I designed a circuit using a SMPS voltage regulator based on the tps65261rhbr triple synchronous buck converter. The circuit is rated for up to 18V. It is connected to a 12V lawnmower battery, which also starts and powers a gasoline engine that returns charge to the battery with an alternator.
The circuit has worked perfectly over many hours of testing and switching power on and off before I connected and started the engine. Immediately upon starting the engine it failed: one of the 25V 47uF tantalum capacitors (TPSD476K025R0150) feeding the SMPS exploded.

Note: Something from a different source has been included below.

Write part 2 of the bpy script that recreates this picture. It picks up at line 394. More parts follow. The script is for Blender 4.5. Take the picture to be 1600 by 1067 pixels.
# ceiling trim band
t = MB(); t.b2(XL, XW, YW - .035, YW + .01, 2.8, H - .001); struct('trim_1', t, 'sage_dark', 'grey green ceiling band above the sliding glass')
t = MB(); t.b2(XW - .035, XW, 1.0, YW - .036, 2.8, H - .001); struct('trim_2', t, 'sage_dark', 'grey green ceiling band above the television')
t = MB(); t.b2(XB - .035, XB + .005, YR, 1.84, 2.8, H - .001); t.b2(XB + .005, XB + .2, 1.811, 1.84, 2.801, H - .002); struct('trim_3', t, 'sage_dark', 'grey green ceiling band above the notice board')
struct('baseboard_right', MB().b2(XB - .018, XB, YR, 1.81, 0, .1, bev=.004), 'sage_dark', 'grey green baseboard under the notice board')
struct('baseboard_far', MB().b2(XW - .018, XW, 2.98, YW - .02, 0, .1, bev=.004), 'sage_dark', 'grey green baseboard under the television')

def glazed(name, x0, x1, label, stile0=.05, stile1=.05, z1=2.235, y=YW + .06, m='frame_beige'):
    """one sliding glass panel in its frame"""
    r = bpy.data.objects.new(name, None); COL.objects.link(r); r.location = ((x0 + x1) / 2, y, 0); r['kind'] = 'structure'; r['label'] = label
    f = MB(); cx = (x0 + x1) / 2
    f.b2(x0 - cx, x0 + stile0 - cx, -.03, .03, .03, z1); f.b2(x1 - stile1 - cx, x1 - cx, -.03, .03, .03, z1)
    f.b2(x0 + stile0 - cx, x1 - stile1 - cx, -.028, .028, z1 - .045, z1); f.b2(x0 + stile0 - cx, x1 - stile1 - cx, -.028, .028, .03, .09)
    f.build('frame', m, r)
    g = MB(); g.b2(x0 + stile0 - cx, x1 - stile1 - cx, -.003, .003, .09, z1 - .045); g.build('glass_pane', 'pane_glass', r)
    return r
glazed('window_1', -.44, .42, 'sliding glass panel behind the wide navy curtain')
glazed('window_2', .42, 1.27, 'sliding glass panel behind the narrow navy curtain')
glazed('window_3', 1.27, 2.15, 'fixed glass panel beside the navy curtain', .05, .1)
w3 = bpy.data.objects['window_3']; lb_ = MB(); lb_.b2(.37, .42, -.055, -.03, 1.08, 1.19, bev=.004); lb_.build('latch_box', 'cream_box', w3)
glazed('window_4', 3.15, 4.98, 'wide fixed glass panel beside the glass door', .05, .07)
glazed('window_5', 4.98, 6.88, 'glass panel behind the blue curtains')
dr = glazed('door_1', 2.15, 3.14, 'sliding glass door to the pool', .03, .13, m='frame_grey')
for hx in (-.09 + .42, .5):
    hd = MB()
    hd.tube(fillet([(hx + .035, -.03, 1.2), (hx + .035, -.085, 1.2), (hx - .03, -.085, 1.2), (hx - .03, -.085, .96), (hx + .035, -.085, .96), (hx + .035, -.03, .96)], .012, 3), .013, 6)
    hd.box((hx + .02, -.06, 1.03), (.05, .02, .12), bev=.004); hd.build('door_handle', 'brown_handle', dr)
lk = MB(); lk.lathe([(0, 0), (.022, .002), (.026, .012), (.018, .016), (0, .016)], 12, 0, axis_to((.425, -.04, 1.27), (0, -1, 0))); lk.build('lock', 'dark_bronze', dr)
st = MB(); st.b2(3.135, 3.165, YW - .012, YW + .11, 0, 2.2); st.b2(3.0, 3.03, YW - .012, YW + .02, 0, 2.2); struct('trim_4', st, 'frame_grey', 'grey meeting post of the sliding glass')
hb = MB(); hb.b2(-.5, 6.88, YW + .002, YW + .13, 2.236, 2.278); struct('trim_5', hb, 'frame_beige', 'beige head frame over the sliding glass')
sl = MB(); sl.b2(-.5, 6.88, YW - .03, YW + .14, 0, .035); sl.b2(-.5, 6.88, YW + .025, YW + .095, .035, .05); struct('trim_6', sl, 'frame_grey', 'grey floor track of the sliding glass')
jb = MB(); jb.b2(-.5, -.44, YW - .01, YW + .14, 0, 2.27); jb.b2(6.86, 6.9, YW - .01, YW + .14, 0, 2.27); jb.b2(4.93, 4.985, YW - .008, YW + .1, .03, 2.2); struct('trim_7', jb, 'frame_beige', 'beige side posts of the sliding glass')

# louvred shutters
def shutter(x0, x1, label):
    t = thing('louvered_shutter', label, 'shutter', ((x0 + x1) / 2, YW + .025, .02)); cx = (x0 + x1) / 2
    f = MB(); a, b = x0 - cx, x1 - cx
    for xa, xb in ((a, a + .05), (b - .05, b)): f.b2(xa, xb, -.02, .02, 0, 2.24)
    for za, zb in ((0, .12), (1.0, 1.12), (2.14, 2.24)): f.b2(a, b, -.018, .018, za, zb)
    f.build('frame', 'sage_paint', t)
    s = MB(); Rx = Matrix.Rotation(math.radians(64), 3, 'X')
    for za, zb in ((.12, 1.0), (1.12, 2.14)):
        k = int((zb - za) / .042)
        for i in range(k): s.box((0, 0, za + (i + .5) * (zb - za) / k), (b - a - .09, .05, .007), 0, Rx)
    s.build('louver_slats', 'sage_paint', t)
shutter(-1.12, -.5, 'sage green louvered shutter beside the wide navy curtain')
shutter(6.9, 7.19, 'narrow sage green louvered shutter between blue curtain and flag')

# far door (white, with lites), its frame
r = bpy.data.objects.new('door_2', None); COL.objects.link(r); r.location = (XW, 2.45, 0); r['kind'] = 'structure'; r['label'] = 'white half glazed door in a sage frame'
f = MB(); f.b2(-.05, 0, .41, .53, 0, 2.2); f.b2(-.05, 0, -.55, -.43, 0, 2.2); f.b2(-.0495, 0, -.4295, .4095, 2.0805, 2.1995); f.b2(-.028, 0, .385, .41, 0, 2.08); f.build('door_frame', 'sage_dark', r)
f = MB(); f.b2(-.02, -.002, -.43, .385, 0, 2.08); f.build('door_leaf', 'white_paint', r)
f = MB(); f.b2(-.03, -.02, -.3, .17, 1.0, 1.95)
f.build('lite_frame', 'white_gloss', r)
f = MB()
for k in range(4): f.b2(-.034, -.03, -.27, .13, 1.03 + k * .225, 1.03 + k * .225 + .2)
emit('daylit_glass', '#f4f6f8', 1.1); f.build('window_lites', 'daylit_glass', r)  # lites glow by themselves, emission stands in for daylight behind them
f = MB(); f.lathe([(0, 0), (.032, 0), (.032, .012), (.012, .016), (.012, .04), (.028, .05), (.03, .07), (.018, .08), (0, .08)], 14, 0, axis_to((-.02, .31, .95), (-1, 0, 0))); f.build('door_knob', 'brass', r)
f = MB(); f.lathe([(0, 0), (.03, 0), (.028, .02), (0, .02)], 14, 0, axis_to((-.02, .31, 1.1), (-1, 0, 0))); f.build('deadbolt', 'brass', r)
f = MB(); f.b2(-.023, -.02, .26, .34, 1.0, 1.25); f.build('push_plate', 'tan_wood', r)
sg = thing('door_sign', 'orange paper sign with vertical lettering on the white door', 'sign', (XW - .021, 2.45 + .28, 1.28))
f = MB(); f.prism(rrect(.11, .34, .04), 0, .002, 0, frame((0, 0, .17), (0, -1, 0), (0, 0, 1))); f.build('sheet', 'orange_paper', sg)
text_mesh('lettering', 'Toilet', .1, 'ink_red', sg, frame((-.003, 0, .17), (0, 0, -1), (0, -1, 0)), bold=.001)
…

My oscilloscope has a max of 10V, so I can't see what the input voltage waveform looks like when the engine starts and runs. I tried anyway, and I see that when the engine is started the voltage briefly dips under 10V, but outside of that brief blip it is clipped to 10V so I can't tell what's happening. I assume the voltage must have exceeded 25V for the capacitor to explode.
I'm considering switching to higher voltage (50V?) aluminum polymer bulk capacitors and a high input voltage rated 12V LDO before the SMPS to protect against input voltage spikes.
Does this seem like a good approach? Should I get a better scope or build a voltage divider to see what's really happening? Does anyone have any experience with powering circuits from an engine alternator and battery in parallel that can weigh in on this power supply design?